11. AGREEMENT TO CONTRACT ELECTRONICALLY.

You and Company agree to form this Agreement electronically. This means that when you complete the Program registration process you acknowledge your agreement to these terms and conditions and that you are doing so with the intent to enter a contract with Company.

12. CAPACITY AND AUTHORITY TO CONTRACT.

You represent that you are of the legal age of majority in the place you sign this Agreement and, if applicable, you are duly authorized by your employer or principal to enter into this contract.
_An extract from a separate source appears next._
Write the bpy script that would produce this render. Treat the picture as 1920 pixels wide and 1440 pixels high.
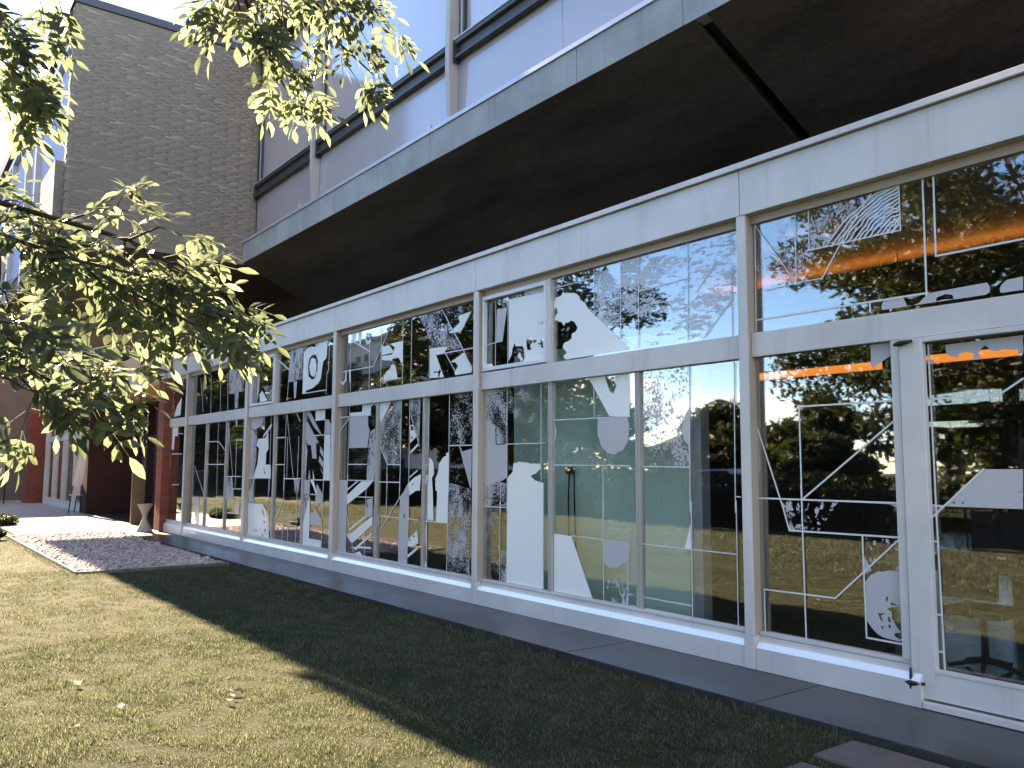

13. ENTIRE AGREEMENT/OTHER.

This Agreement is the entire agreement between you and Company relating to the subject matter of this Agreement. Except as otherwise provided for herein, these terms and conditions supersede all prior or contemporaneous oral or written communications, proposals, and representations with respect to the Program or any other subject matter covered by this Agreement (except to the extent such extraneous terms do not conflict with the terms of this Agreement or any other written agreement signed by you and Lexmark relating to the subject matter of this Agreement). To the extent any Company policies or programs for support services conflict with the terms of this Agreement, the terms of this Agreement shall control. Section titles used herein are for convenience only and shall not be resorted to in construing it. If any provision of this Agreement is found to be invalid or unenforceable by a court of competent jurisdiction, such provision shall be severed from the remainder of this Agreement, which will otherwise remain in full force and effect.

14. NO TRANSFER.

You agree that your Lexmark Program account is non-transferable, and any rights to your account terminate upon your death. Upon receipt of a copy of a death certificate, your account may be terminated and all contents therein permanently deleted.